Carr spoke for two or three minutes and said she was angered by a story in the Daily Mail that morning which had suggested she was living a pampered lifestyle at the taxpayer’s expense. She said: “I am sick of the rubbish being written about me, when will it ever stop?” Carr’s family used their interview with Gallagher to express concern at the way Carr had been, as they saw it, unfairly vilified in the press.

After having spoken to them again this week, Gallagher said: “They were happy that someone had stuck up for them and told their side of the story.”

The Mail on Sunday interview was the first time Carr has spoken to the press since her arrest in August 2002. She was released in May after serving half of a three and a half year sentence for conspiracy to pervert the course of justice.

Mail on Sunday deputy editor Rod Gilchrist said: “This exclusive was achieved in a brilliant old-fashioned way. It was a very good reporter using tenacity, charm and intelligence to win the trust of the family and Maxine. They do not trust the media and refused to have anything to do with the media.”

He added: “She is not Myra Hindley but she is being treated as if she was. All she did was tell a lie and give an alibi to a man she loved and who she believed was innocent.

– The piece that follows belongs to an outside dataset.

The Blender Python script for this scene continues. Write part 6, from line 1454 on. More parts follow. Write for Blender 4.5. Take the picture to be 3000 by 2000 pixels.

When she realised she had made a mistake she regretted it and she is full of remorse.”

When Carr was released her lawyers obtained an injunction banning the press from identifying her. The order was contested at the time by lawyers acting for News International and the Mirror group but a date has yet to be set for their challenge to be heard.

There was speculation this week that Carr had forfeited her right to anonymity by speaking to the Mail on Sunday. But her lawyers have said they will fight any attempt to overturn the ban.